Viewpoint: U.S. Military Abuses Social Media

Industry Should Disavow and Offer to Do It Right

By Published on .

British newspapers reported in mid-March that the American military plans to manipulate social-media sites by flooding them with fake identities and propaganda intended to counter Islamic extremism. They've been working on it for a while. General David Petraeus told Congress last year that such activities were intended to "...ensure that credible voices in the region are heard." You can read about it here.

You should care, as a marketing leader, and as a citizen.

This is dumb political strategy. It's like the government announcing that it's going to use advertising to lie to people, or issue a budget that proudly flaunts accounting standards. Our military has told the world that it plans to violate our oath in the court of public opinion. The practitioners of any industry so insulted would step up and not only explain why it won't work, but decry such sinister misuse of their tools. Lawsuits would be filed. Details demanded. Maybe they'd volunteer constructive alternatives.

What have we heard from the social-media lobby? A yawning silence. My hope is that they don't know what's going on (though it would be odd that all those highfalutin monitoring mechanisms could miss it). My fear is that they just don't care or, worse, don't see a problem.

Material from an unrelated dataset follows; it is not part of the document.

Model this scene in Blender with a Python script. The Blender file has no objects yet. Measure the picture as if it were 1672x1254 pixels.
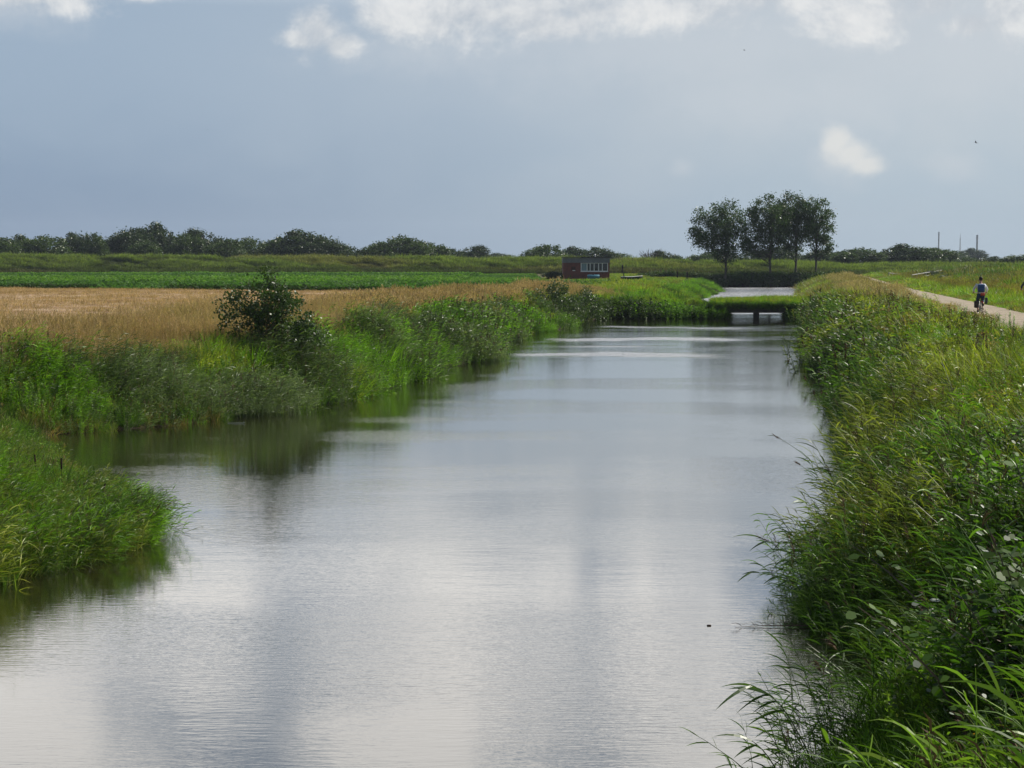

The military's plan is to enable up to 50 controllers each to manage "sock puppets" -- false online personalities -- and use them to counter pro-extremist content by inserting pro-American content into conversations conducted in Arabic, Farsi, Urdu and Pashto. It is part of a $200 million psychological warfare program called "Operation Earnest Voice." Its $2.76 million price tag is being spent with a company called Ntrepid (which didn't seem to exist before it got the gig, and might be perfect for the job since the contract specifically requires "excellent cover and powerful deniability").

This plan violates every principle of online peer-to-peer social experience. Authenticity. Credibility. Direct connections. Truth. These aren't ideals that we can consider sacrificing in the pursuit of a greater good; rather, they're the nuts and bolts of how social media work, according to what the experts keep telling us, so abusing them reduces the likelihood that the military's campaign will succeed. We have extensive proof that this is true, as big brand names like Walmart have learned through painfully embarrassing experience.

And you know what? They are ideals, too, and ideals matter after all. It's impossible that the best we can do to affirm them is to violate them. I think we have a responsibility as Americans to step up and disavow such misuse of our national reputation, even if we harbored the slightest expectation that it could work. Didn't the Cold War teach us that we never realize the ends that we think justify the means?

WOMMA should be all over this, issuing press releases and testifying before Congress. Industry gurus should interrupt their selfless promotion of their trade and speak out. Your digital agencies should have a position on it. Major brands that spend money on social-media campaigns should step up and offer their expertise to the government. If you're really willing to stand behind the ROI you promote on these pages or at industry conferences, then why not let the military benefit from your expertise? Write your representative in Congress. Volunteer your time. While you're at it, ask your favorite media reporter or blogger why they're not up in arms over this garbage.

Again, I'm somewhat scared that the military's plans were conceived in the same spirit as corporate use of sponsored conversations, funding for bloggers to post, and campaigns intended to otherwise distract consumers with entertaining or symbolic content instead of inform them. In other words, they're doing what's accepted behavior these days, so it's possible that the social lobby's silence is a sign of their approval.

If it is , here's a quick story to illustrate why they and the military are wrong: We fought the Cold War through costly proxy wars and ideal-crushing intrigue in an era when there were no immediate or inexpensive ways for people to connect over vast distances. Conversation was as important then as it is now, though, and both American and Soviet institutions organized cultural exchange programs that brought more than 50,000 Soviet citizens to the U.S. between 1958 and 1988. We successfully changed many of their minds, but what did it wasn't the superiority of our military or inevitability of our political philosophy, but rather the reality of our supermarkets. The fact that we had fresh vegetables and product choice, even in winter, suggested how far behind their country was compared to ours, and brought into question everything their leadership claimed was true.

The cure for the lies of violent extremists isn't more or better lies. It's truth.